Crypto Markets Face Deepening Selloff as Bitcoin Struggles Near $63,000

Digital asset markets are experiencing significant downward pressure as Bitcoin hovers near $63,000 and alternative cryptocurrencies post double-digit weekly declines. The selling comes as broader technology markets grapple with concerns about artificial intelligence disruption and institutional investors reassess risk positioning across digital assets.

Bitcoin Tests Critical Support Levels

Bitcoin has declined to approximately $62,900, marking a 2.1% drop for the day and extending weekly losses to 7.5%. The leading cryptocurrency remains trapped within a tight trading corridor between $60,000 and $70,000, a range that has persisted since early February and shows little sign of breaking in either direction.

This sideways movement represents a departure from the sharp recoveries that have historically followed major crypto selloffs. Instead of the dramatic liquidation events that typically create buying opportunities for value-focused traders, the market is experiencing what analysts describe as a slow grind lower.

The current price action places Bitcoin roughly 48% below its October all-time high and approximately 5.5% beneath the previous cycle peak of $69,000 reached in 2021. Recent SEC filings indicate institutional interest remains mixed, with some firms reducing exposure while others maintain long-term accumulation strategies.

Altcoin Performance Deteriorates

Alternative cryptocurrencies are experiencing even steeper declines than Bitcoin, suggesting a flight to quality within the digital asset space. Ethereum has fallen to near $1,829, representing an 8% weekly decline, while XRP has dropped 10.8% over the same period.

Solana’s native token SOL has shed 11.3% of its value this week, and popular meme cryptocurrency Dogecoin has declined nearly 10%. This widespread underperformance across major altcoins indicates that investors are becoming increasingly selective about risk exposure within crypto markets.

On-chain analytics firm CryptoQuant reports that selling pressure among altcoins has reached five-year highs. This sustained distribution pattern differs from typical crash scenarios because it lacks the sharp liquidation spikes that often attract opportunistic buyers. The result is a grinding decline that proves difficult for momentum-based trading strategies to navigate effectively.

Technical Patterns Signal Potential Weakness

Market analysts are identifying concerning technical formations across major cryptocurrencies. FxPro’s chief market analyst Alex Kuptsikevich notes the emergence of a bearish pennant pattern on Bitcoin’s daily chart, suggesting that recent price recovery attempts may represent consolidation rather than genuine reversal signals.

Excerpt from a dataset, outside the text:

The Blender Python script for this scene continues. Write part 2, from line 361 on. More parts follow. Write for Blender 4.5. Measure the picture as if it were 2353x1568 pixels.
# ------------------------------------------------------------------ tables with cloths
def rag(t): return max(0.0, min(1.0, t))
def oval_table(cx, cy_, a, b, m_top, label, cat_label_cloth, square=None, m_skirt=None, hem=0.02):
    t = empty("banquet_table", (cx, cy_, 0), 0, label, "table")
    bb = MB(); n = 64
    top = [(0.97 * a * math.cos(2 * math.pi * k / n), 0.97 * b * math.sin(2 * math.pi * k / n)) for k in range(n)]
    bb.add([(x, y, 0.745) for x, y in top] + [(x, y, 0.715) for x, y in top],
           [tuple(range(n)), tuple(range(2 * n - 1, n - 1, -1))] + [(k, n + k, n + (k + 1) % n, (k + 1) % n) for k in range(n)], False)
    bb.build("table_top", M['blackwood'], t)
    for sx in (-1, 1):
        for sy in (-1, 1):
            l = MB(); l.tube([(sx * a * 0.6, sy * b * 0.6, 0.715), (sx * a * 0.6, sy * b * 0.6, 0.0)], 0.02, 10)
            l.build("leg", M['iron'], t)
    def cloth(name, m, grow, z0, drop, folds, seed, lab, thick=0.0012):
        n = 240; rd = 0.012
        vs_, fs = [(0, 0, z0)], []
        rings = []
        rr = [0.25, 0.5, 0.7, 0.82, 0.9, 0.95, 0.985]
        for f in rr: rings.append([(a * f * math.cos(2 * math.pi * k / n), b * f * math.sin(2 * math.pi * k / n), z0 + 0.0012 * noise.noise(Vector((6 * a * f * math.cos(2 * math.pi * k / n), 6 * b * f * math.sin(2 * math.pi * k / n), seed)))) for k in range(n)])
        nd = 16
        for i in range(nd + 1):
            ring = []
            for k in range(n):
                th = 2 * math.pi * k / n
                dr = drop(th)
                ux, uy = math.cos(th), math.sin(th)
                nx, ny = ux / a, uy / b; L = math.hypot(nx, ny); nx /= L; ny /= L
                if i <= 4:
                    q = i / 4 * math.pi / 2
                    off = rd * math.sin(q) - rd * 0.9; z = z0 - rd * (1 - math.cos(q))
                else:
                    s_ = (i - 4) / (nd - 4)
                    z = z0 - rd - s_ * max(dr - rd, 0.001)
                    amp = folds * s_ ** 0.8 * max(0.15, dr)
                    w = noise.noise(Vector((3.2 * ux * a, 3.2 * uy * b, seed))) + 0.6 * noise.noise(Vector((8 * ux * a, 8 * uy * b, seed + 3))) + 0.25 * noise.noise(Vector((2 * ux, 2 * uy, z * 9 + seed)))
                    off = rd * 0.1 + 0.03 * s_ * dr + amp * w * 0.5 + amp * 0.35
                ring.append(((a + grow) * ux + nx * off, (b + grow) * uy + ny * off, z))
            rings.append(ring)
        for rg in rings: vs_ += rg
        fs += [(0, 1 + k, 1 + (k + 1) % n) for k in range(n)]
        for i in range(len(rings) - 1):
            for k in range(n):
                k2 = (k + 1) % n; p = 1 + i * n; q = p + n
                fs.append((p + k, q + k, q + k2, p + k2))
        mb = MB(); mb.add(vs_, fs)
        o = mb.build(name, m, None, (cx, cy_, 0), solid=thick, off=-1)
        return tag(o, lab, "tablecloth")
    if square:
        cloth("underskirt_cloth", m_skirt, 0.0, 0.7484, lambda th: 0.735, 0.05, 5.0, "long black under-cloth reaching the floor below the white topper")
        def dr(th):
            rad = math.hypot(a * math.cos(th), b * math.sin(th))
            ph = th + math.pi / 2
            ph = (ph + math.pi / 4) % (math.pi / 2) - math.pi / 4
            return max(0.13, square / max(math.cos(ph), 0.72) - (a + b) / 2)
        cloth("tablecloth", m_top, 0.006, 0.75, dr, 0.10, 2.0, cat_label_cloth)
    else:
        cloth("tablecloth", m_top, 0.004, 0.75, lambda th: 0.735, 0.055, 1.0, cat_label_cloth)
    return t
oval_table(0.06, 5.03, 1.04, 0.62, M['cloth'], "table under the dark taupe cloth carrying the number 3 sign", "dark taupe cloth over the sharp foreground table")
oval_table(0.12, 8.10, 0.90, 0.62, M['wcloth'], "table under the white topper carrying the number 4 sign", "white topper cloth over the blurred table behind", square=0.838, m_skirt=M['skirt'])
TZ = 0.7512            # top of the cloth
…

The analyst indicates that a move below the mid-$65,000 level would likely confirm continued downside momentum, while a decisive break above $70,000 would be needed to invalidate the bearish formation. The current $60,000 to $70,000 range holds particular historical significance, having served as a ceiling throughout much of the 2021 market cycle.

This price zone now appears to be functioning as a battleground between long-term accumulation strategies and newer market participants reducing their positions. The extended time spent within this range without meaningful upside breakouts is gradually shifting technical sentiment toward a more pessimistic outlook.

Broader Market Dynamics Create Headwinds

Contributing to crypto market weakness is a broader shift in risk sentiment across technology sectors. Recent research from Citrini highlights what analysts are calling an “AI scare trade,” reflecting growing concerns about potential economic disruption from artificial intelligence deployment across multiple industries.

These fears have particularly impacted companies operating in delivery, payments, and software sectors, as investors reassess which businesses stand to benefit from AI adoption versus those facing potential displacement. Federal Reserve communications suggest policymakers are monitoring these technological shifts closely as they evaluate economic conditions.

While digital assets don’t always move in perfect correlation with equity markets, they remain sensitive to the same liquidity flows and positioning changes that drive broader risk sentiment. The current environment shows both crypto and traditional risk assets moving in the same direction as investors reduce exposure to speculative positions.

Institutional trading patterns indicate that much of the current selling pressure stems from profit-taking and risk reduction rather than panic-driven liquidations. This measured approach to position adjustment suggests that while downward pressure may persist, it’s unlikely to trigger the type of cascading selloffs that have characterized previous crypto bear markets.

The persistence of selling pressure across both Bitcoin and altcoins indicates that any meaningful recovery may require either a significant shift in broader market sentiment or crypto-specific catalysts that can break the current trading range dynamics. Until such developments emerge, digital asset markets appear likely to remain under pressure as investors continue reassessing their risk tolerance across all speculative investments.